Fortunately there's really not that much slavery in the UK

Having even one person in slavery here in the UK would be one person too many of course. Having anyone anywhere in slavery would be entirely terrible but we are rich enough and liberal enough that we should have none at all. Fortunately, there's a new report out that shows us that while the problem is real it's small.

United Kingdom Estimated number enslaved 4,200 – 4,600

That puts us as rank 160: no, the higher the number the better the rank and we scrape into the top 10 of the nations they've studied here.

But this of course creates a problem. For who can forget Dennis MacShane telling the House of Commons that there are 25,000 slaves just in the sex industry? Or Harperson alleging much the same thing?

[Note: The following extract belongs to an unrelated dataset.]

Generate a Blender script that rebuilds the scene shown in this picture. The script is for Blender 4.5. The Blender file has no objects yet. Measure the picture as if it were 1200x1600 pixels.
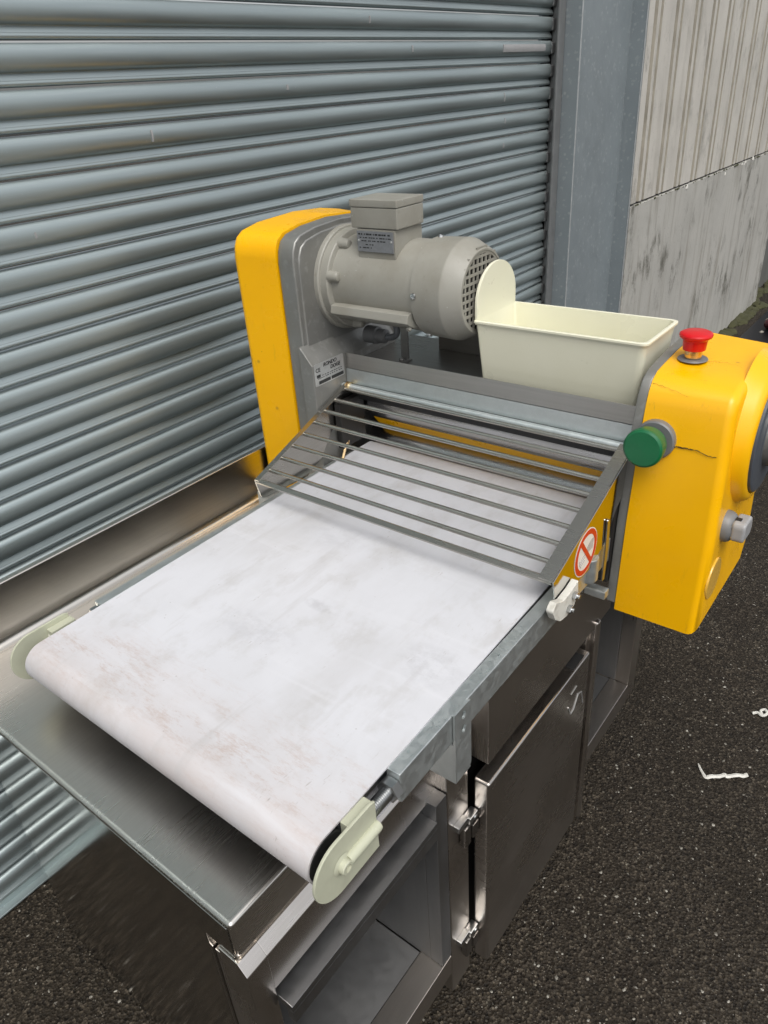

Julie Bindel and her friends at the Poppy Project insisting that there are vast tribes of women held as sex slaves, there only to be repeatedly raped for the benefit of others?

Well, the solution to this problem is that this report is actually defining slavery properly:

1 Recruitment, transportation, transfer, harboring or receipt of persons. 2 By means of threat or use of force or other forms of coercion, of abduction, of fraud, of deception, of the abuse of power or of a position of vulnerability or of the giving or receiving of payments or benefits to achieve the consent of a person having control over another person (these means are not required in the case of children). 3 With the intent of exploiting that person through: Prostitution of others; Sexual exploitation; Forced labour; Slavery (or similar practices); Servitude; and Removal of organs. (UN Trafficking Protocol, 2000).

Note that trafficking requires all three. For example, transportation, with their consent, of people into the sex industry does not count as trafficking nor as slavery. And odd as it may sound there are indeed people entirely willing to offer up a short term rental of their bodies for the sexual gratification of others. And, unsurprisingly, they'd rather like to do this in a high wage country like the UK than in the perhaps low wage countries of their origin. Thus they migrate for the work.

There is indeed a small problem with slavery in the modern UK. One that we should indeed be doing out best to combat. But the larger numbers bandied about are the result of either hysteria or political manipulation. As Operation Pentameter showed us there's no perceivable instances of sex slavery going on: why on earth would there be given the willingness of some to do the work anyway?